Anthony Cardinal Bevilacqua, Archbishop of Philadelphia, presided at a groundbreaking ceremony for a Transitional Housing and Community Center in the Kensington section of Philadelphia on Tuesday, February 26, 2002. This is the first major project of the Archdiocesan Office for Community Development, which Cardinal Bevilacqua established one year ago this month.

Cardinal Bevilacqua was joined at the groundbreaking by The Honorable John Street, Mayor of Philadelphia; The Honorable Frank DiCicco, Philadelphia City Council; The Honorable Richard Mariano, Philadelphia City Council; Reverend Monsignor Timothy C. Senior, Secretary for Catholic Human Services; Mr. Nicholas A. Giordano, Chair of the Office of Community Development's Advisory Committee and Reverend Monsignor Edward M. Deliman, Pastor of Visitation B.V.M. Parish in Kensington.

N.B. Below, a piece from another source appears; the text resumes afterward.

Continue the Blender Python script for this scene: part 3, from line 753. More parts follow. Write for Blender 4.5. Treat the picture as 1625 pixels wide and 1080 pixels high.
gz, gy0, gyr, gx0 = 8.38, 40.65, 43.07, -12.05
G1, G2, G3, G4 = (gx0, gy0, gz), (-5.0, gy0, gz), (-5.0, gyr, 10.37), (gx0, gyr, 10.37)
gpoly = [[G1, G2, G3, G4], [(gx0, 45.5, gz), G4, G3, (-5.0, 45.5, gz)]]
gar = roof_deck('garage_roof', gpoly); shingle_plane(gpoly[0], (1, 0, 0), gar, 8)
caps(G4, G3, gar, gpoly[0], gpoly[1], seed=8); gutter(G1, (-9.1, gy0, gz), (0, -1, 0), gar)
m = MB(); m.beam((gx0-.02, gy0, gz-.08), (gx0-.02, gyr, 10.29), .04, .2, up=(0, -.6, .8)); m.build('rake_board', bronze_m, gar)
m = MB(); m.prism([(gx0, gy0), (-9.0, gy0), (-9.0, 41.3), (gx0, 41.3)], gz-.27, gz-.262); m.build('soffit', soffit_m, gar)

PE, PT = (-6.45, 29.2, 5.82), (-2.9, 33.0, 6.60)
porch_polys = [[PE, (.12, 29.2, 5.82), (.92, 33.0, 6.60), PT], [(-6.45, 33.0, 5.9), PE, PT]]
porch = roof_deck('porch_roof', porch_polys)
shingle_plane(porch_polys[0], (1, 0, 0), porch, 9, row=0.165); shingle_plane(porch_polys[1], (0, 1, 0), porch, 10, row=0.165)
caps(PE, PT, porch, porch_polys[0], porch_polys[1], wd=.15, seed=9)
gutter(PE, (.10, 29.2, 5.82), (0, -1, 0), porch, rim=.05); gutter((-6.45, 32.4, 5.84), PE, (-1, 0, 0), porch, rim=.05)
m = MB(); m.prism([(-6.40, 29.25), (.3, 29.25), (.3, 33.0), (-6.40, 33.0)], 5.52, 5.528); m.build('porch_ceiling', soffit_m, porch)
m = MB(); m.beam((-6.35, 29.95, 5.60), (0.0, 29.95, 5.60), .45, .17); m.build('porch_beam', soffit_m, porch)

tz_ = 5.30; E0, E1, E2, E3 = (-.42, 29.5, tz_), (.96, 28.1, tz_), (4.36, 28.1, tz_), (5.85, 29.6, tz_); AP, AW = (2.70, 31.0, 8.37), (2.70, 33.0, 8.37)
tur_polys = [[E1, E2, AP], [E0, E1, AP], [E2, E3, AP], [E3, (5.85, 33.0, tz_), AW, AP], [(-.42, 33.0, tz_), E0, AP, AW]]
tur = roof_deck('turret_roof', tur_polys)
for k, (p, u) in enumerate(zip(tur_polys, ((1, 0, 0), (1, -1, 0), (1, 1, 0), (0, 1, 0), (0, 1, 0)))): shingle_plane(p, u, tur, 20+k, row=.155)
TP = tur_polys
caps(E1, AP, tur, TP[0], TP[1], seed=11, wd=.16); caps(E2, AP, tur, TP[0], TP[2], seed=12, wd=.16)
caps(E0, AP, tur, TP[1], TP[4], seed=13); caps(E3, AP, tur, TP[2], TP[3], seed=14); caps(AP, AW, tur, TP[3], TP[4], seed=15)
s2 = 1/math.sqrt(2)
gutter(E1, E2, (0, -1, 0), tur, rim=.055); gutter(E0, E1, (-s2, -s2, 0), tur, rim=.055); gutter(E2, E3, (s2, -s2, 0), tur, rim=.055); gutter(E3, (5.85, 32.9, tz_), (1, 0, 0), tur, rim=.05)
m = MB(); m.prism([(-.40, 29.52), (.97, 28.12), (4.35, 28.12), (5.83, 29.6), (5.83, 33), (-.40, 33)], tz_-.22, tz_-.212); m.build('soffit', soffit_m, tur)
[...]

Transitional Housing and Community Center:
Located at intersection of Kensington and Lehigh Avenues, adjacent to Visitation B.V.M. Parish in the Kensington section of Philadelphia
Transitional Housing: 18 units of housing for mothers and children coming from shelters and seeking permanent housing
Community Center: three floors of multi-purpose rooms and offices and regulation-size gym
$3.5 million project with funding coming from federal, state and city sources
Completion scheduled for January 2003

Cardinal Bevilacqua announced the establishment of the Archdiocese of Philadelphia Office for Community Development at a news conference on February 28, 2001. The office was created in response to the Cardinal Bevilacqua's direction for the Archdiocese to become more active in efforts to revitalize the city. The mission of the office is to "help people help themselves."

The Archdiocese of Philadelphia chose the Kensington section of Philadelphia as the first targeted community partially because it had been the focus of Operation Sunrise of the Philadelphia Police Department and had also been the subject of city and church discussions over the course of two years for potential collaboration. It was also selected for its needs, its growing population of Hispanic and Vietnamese immigrants and the Catholic presence already in the area. The Office for Community Development plans to target other neighborhoods in the future.